WHAT THE TASK REQUIRES - Return every line below in which "Blender" appears.

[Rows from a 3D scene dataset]
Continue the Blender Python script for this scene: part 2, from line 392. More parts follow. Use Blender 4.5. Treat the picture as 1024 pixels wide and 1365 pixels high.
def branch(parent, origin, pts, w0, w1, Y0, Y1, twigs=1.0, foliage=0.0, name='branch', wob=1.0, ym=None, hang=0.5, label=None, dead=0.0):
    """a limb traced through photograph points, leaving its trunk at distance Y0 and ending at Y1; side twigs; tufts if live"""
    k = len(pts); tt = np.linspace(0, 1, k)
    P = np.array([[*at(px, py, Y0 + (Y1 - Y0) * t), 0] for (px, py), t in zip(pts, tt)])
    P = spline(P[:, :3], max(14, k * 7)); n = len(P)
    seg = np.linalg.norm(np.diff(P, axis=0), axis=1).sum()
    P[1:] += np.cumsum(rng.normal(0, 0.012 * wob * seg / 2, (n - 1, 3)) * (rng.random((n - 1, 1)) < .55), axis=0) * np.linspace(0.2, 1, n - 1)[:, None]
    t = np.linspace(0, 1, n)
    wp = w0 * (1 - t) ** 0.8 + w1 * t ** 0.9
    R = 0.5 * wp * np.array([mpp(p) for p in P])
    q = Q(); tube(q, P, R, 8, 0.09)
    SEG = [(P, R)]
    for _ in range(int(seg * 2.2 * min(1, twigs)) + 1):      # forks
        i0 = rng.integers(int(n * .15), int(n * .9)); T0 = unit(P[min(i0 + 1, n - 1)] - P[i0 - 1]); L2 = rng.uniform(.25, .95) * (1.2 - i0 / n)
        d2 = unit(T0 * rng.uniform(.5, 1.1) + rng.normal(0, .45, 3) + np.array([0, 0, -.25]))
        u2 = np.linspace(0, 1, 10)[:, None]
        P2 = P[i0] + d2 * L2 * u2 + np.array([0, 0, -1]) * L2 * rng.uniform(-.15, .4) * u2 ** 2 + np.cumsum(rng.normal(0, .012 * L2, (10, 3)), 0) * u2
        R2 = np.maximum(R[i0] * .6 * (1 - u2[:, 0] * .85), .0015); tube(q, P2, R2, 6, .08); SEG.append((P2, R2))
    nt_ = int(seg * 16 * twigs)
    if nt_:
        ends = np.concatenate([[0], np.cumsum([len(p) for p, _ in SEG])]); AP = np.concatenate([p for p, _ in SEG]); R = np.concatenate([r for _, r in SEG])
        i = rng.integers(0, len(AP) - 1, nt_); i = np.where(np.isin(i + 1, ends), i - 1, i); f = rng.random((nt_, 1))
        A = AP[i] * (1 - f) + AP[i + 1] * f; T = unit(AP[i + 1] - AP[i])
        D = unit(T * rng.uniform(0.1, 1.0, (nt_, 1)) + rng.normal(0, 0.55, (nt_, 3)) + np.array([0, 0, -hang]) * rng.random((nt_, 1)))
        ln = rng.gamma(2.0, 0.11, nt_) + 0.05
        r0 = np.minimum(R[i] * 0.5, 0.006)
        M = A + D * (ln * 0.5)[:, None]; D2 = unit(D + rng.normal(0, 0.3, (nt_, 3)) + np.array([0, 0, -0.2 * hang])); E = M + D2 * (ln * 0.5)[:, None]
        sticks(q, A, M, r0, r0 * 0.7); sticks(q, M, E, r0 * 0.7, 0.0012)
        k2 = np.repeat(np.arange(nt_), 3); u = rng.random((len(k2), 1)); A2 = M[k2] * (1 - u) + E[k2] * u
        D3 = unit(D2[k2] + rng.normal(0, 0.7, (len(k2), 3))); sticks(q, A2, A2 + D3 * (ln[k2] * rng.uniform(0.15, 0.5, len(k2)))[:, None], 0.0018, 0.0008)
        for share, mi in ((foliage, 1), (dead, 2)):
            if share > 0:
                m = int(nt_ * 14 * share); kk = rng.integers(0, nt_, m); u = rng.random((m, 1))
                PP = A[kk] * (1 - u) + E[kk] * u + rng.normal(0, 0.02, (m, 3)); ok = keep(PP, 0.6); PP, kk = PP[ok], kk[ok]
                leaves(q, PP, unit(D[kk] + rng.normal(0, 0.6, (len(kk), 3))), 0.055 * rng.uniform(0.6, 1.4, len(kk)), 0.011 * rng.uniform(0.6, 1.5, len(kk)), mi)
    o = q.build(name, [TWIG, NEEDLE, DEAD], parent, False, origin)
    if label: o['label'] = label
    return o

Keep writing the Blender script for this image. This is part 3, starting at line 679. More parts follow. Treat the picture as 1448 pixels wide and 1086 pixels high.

EXPECTED ANSWER -
Continue the Blender Python script for this scene: part 2, from line 392. More parts follow. Use Blender 4.5. Treat the picture as 1024 pixels wide and 1365 pixels high.
Keep writing the Blender script for this image. This is part 3, starting at line 679. More parts follow. Treat the picture as 1448 pixels wide and 1086 pixels high.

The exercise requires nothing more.